Leaders sometimes have to make unpopular decisions and business is not an democracy - if you "voted" for someone to lead you, you might actually think you were "owed" by the manager. Added to which, why should the "workers" know who a good leader is? That said, I have been "interviewed" by people who I was to manage and I have been involved in interviewing my future boss (on several occasions).

However, on the flip side, I also don't think that just because you are good at your job means that you should be promoted to manage others. Good companies have ways of promoting people based on experience, but they keep doing the same kind of job (if they want to) as opposed to going up the management ladder.

It takes a particular skill to lead well (anyone can lead badly) - and it is by no means mutually exclusive to having been good at the job that the people you are leading are doing.
Sorry Carlos R! Certainly didn't intend to imply that all those who have an MBA are unworthy of being managers .

It's funny. The political system in CH is very 'grass roots' oriented. Decisions are made and preferences are selected by the people at Gemeinde (community) level and communicated upwards. The govt offices then have a responsibility to respond. I realise the comparison of business and community may seem like comparing apples and oranges, in a way. But in business it's the same, just around the other way. The business pays the people's salaries, and it's the people's responsibility to deliver. In both cases, however, they are interdependent on eachother. Without govt services, we wouldn't have infrustructure etc planned and organized. In business, without the employees, these compnies would never be able to make the m/billions of $/CHF in the first place.
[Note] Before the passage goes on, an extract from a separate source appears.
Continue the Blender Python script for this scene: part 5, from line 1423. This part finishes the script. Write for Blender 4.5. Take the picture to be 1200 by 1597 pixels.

Is the team qualified to select a good manager? Maybe not from a purely management theory perspective, but you're going to have trouble getting your team to trust and follow an @$$L0773 of a manager. If this happens, I'd guess that staff turnover would increase and result in major loss of money and know-how. It's happening right under my nose at the moment

I definitely agree that someone with good specialist knowledge doesn't necessarily have what it takes to manage a team.